Tren ini, ujar Dwikorita, berpotensi memperburuk dampak perubahan iklim, yang akan semakin terlihat dalam bentuk cuaca ekstrem, baik berupa banjir maupun kekeringan.
“Masalah besar yang kita hadapi adalah ketimpangan antara pasokan air yang berlimpah saat musim hujan, namun langka ketika dibutuhkan di musim kemarau,” kata dia.
Dwikorita mengatakan, untuk menghadapi proyeksi tersebut, terdapat dua solusi utama sebagai respons terhadap krisis air yang semakin memburuk yaitu restorasi sungai dan pemanenan air hujan.

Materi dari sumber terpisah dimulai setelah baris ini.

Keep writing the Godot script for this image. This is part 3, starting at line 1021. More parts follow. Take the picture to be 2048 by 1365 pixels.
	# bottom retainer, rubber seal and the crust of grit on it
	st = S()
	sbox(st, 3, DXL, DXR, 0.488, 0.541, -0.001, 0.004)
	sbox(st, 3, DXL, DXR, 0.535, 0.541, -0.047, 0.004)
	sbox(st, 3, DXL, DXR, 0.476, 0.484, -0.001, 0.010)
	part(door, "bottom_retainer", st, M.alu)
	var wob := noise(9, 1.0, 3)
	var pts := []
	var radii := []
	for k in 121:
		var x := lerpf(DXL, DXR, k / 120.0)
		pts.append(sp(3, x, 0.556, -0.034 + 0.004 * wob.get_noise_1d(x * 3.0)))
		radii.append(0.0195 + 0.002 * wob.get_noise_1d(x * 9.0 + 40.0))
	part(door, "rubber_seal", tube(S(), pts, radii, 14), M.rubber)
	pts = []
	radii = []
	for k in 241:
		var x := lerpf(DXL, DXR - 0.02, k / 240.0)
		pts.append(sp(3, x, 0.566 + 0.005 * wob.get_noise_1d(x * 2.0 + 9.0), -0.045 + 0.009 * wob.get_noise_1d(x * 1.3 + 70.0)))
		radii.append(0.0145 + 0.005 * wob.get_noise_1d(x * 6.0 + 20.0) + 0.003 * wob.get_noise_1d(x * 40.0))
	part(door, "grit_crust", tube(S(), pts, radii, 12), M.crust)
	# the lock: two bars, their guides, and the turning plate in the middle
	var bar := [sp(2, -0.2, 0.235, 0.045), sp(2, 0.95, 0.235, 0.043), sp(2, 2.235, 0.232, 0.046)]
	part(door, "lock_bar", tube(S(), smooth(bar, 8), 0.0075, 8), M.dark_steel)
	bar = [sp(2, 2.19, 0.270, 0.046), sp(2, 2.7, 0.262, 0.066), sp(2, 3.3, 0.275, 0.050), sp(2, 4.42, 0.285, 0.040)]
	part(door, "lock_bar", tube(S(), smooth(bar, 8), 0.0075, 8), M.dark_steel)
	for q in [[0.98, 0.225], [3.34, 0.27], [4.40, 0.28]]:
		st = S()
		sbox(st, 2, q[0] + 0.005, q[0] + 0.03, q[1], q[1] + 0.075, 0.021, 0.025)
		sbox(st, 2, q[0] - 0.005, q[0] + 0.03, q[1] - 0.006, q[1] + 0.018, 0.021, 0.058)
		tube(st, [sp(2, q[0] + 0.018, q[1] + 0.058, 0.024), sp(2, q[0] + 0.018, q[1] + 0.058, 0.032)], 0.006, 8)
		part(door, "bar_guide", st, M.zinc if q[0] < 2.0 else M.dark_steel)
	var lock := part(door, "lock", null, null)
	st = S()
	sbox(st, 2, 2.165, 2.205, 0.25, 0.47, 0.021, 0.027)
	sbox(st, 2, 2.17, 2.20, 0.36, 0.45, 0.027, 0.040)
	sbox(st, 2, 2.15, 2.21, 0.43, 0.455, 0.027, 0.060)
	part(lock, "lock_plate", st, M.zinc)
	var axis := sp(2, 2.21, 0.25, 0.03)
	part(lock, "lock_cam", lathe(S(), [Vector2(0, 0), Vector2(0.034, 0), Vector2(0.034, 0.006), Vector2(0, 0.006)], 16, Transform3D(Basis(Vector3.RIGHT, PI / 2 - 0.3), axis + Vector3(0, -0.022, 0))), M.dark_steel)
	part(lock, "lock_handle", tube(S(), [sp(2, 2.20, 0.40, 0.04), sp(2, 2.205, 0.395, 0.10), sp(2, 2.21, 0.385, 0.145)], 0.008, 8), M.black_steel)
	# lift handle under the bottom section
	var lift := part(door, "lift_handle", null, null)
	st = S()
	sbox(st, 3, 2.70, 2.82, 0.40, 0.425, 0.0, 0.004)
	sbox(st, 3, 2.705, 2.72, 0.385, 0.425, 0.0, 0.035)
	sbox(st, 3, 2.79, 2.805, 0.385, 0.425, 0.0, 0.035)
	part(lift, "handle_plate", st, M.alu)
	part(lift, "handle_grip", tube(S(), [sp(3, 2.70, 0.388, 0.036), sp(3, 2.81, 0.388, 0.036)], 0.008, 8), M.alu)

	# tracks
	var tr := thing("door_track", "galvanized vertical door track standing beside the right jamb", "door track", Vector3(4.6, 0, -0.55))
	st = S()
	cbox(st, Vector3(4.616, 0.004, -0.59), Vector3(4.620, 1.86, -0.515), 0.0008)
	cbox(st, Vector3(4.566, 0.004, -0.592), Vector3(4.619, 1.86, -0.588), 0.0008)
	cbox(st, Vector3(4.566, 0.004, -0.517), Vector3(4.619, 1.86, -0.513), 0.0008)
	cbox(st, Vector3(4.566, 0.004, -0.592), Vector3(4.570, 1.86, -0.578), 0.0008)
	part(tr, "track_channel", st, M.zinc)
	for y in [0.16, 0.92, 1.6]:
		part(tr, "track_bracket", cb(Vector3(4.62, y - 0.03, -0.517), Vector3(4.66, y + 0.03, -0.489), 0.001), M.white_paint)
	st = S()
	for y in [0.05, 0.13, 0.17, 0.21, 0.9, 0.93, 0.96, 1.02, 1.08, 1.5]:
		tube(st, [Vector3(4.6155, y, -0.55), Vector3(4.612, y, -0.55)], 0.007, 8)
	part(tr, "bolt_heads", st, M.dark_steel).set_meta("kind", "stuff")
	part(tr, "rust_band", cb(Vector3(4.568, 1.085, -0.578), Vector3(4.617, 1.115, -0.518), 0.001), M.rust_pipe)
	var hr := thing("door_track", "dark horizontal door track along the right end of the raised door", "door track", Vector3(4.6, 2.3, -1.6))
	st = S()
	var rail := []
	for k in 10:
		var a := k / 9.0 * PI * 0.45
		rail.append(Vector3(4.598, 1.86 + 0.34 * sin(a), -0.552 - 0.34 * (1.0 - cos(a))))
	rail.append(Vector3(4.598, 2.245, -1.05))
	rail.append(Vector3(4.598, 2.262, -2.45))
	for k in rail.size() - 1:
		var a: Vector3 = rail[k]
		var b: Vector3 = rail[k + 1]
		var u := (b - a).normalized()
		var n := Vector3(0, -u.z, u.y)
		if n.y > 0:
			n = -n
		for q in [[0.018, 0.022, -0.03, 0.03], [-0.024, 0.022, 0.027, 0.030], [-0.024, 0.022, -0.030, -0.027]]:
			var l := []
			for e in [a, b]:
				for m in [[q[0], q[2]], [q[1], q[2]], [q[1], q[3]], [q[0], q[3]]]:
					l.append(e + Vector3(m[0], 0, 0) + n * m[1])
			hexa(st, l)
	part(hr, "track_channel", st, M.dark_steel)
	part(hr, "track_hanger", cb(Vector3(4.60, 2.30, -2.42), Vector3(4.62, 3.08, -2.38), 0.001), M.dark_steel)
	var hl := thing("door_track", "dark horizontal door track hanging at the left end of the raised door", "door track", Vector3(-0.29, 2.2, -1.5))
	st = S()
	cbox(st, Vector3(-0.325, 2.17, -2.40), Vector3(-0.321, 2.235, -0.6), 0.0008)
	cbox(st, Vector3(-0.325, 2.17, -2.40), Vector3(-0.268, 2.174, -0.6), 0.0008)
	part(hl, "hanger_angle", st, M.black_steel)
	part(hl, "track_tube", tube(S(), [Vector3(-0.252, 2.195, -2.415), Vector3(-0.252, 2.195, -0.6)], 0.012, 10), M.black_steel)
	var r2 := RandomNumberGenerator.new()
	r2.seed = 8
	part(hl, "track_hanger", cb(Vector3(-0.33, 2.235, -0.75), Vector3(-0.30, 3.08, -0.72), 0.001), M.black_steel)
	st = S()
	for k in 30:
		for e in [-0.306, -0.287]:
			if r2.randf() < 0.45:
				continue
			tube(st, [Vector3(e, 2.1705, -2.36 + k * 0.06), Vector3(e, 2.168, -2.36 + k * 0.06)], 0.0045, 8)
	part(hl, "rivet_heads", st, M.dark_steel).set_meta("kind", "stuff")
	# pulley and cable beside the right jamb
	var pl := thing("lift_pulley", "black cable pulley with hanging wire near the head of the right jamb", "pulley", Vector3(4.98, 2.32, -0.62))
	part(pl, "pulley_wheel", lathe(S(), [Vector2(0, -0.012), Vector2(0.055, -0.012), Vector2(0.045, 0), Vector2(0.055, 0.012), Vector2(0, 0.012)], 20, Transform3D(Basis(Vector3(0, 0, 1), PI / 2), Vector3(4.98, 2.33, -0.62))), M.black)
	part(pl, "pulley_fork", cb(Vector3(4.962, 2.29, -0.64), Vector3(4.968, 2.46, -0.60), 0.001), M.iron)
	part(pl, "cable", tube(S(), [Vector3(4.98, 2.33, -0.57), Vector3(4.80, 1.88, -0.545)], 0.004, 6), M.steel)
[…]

Kedua solusi ini harus dilaksanakan secara terkoordinasi dan berbasis pada data ilmiah yang akurat.
Dwikorita juga mengingatkan, tanpa adanya upaya yang serius dan terencana dalam mengelola sumber daya air, dampak perubahan iklim akan semakin dirasakan oleh masyarakat, terutama mereka yang tinggal di wilayah-wilayah yang sudah mengalami kekurangan air bersih.
“Restorasi sungai dapat memperbaiki ekosistem sungai yang rusak, yang pada gilirannya akan meningkatkan kapasitas sungai untuk menampung dan mengalirkan air dengan lebih baik. Sementara, pemanenan air hujan dapat menjadi solusi jangka panjang untuk mengatasi krisis air, terutama di daerah-daerah yang rawan kekeringan. Dengan pemanenan air hujan, kita dapat mengurangi ketergantungan pada sumber daya air permukaan yang semakin terbatas akibat perubahan iklim,” katanya.